Other Causes of Universal Price Increases

There is another causes of universal price increases besides inflation: a contraction in the amount of goods and services available for purchase while the supply of money stays the same. This can be caused by the population shrinking, but that has been (so far) pretty uncommon in human experience. Not unheard of, but uncommon.

A more common cause of the contraction in goods and services are wars: wars consume large fractions of the productive capacity of people and literally throw the results away. Granted, they often throw them away for military purposes, as in the shooting of bullets or the dropping of bombs. Still, bullets and bombs are not economically productive. Further, soldiers at war are not part of the economy, and thus their labor is removed from the economy.

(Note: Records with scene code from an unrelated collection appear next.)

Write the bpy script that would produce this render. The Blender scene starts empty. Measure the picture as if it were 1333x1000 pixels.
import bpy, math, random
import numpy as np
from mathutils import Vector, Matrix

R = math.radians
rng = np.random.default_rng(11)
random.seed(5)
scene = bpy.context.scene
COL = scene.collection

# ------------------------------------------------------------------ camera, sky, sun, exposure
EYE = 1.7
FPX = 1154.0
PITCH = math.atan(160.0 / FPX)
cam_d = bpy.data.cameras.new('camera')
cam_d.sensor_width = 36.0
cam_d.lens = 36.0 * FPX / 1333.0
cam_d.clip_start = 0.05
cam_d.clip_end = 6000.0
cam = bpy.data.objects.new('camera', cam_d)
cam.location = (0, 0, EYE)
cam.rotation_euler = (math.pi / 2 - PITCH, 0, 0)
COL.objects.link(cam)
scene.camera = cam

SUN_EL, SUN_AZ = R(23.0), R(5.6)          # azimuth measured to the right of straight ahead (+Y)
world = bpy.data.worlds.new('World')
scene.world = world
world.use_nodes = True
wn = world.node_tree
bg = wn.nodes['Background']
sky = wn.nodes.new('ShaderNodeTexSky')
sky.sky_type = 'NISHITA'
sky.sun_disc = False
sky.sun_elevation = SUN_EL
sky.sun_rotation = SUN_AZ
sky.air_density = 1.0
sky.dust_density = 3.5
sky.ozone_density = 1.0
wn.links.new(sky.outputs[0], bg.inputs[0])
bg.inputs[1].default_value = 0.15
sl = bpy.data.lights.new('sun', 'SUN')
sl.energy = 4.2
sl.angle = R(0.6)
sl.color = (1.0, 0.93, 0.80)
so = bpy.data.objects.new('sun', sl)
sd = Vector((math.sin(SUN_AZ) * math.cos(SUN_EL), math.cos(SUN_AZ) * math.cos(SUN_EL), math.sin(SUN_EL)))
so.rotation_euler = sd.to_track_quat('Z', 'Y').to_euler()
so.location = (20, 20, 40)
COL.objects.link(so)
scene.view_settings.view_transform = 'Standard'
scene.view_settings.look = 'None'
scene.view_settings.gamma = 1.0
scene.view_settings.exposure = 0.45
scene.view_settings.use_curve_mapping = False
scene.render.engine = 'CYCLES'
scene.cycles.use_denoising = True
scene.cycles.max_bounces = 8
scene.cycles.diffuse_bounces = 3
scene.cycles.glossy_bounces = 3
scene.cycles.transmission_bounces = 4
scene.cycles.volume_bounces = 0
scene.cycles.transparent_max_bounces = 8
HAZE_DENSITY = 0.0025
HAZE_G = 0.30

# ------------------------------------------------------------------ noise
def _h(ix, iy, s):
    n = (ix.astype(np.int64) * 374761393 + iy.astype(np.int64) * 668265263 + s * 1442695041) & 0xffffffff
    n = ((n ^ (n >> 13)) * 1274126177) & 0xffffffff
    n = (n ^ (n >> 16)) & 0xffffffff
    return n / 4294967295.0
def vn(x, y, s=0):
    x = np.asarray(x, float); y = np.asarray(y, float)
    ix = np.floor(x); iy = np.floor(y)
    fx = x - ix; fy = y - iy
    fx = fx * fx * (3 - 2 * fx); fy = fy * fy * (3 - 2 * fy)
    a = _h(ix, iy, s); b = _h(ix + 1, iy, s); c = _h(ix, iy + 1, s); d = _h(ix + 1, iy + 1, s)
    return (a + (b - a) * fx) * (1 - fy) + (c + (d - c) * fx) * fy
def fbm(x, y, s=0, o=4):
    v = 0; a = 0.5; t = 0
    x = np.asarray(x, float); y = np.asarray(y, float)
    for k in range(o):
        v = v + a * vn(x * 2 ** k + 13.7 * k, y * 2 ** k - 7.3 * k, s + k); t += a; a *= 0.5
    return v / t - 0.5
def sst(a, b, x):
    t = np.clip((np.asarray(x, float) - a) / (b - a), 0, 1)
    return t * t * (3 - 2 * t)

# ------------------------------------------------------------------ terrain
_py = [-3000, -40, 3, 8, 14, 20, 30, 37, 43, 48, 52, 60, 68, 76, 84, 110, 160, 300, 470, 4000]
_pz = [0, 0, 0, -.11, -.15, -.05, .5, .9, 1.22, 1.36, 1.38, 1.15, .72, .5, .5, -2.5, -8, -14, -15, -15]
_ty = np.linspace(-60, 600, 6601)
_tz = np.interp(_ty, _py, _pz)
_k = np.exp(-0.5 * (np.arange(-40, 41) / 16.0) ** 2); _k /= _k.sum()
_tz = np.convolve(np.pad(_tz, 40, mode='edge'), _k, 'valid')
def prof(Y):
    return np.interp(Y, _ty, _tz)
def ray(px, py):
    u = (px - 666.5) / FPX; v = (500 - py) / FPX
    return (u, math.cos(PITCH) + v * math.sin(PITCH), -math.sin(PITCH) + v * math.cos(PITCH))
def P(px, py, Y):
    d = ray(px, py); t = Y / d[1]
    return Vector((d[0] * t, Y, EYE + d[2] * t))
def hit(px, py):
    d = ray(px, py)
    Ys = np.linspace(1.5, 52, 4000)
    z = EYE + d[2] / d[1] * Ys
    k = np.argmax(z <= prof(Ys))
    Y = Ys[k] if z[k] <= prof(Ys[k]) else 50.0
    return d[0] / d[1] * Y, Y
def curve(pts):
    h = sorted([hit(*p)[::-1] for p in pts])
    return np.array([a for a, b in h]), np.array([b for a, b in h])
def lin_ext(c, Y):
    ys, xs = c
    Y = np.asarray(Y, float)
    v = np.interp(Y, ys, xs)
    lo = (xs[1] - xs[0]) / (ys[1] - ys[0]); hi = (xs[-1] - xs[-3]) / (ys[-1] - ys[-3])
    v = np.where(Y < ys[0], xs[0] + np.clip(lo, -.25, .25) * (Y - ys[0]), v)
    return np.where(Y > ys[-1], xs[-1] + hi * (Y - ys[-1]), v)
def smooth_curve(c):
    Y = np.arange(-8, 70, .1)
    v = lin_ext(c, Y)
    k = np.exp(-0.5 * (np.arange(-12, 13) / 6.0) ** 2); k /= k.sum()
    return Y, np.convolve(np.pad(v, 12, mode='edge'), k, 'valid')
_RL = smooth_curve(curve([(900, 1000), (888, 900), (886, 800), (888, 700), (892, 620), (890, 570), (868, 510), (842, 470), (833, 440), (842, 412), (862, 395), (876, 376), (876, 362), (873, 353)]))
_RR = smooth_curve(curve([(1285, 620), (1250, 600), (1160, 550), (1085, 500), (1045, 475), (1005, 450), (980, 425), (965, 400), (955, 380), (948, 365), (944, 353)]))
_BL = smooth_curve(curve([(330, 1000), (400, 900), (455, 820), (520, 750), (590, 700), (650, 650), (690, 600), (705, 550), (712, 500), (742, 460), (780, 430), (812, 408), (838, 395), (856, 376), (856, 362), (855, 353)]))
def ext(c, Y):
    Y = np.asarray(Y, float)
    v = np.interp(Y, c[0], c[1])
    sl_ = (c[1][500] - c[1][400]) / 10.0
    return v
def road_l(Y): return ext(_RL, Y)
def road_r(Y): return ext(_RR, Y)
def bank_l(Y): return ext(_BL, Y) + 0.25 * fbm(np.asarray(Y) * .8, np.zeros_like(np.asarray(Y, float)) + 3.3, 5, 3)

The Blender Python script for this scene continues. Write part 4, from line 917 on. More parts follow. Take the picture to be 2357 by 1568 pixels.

Another cause of a contraction in goods and services is the expansion of the regulatory state. Regulators do not produce anything (besides regulation). People who are employed as regulators are, therefore, not contributing to economic production and the more people who are shifted from the economy to the regulatory state, the smaller the pool of laborers and the fewer goods and services there will be to purchase. (This is not a value judgement on regulation; experience has shown that some regulation is necessary for the common good; it just must be understood that regulation is in no sense free.)

Another cause of a contraction in goods and services is the limitation of the resources to produce them. For example, if energy policy reduces the amount of energy available to the economy, fewer goods and services will be able to be produced. This can be effected either through the direct limitation of energy production or by the taxation of energy production.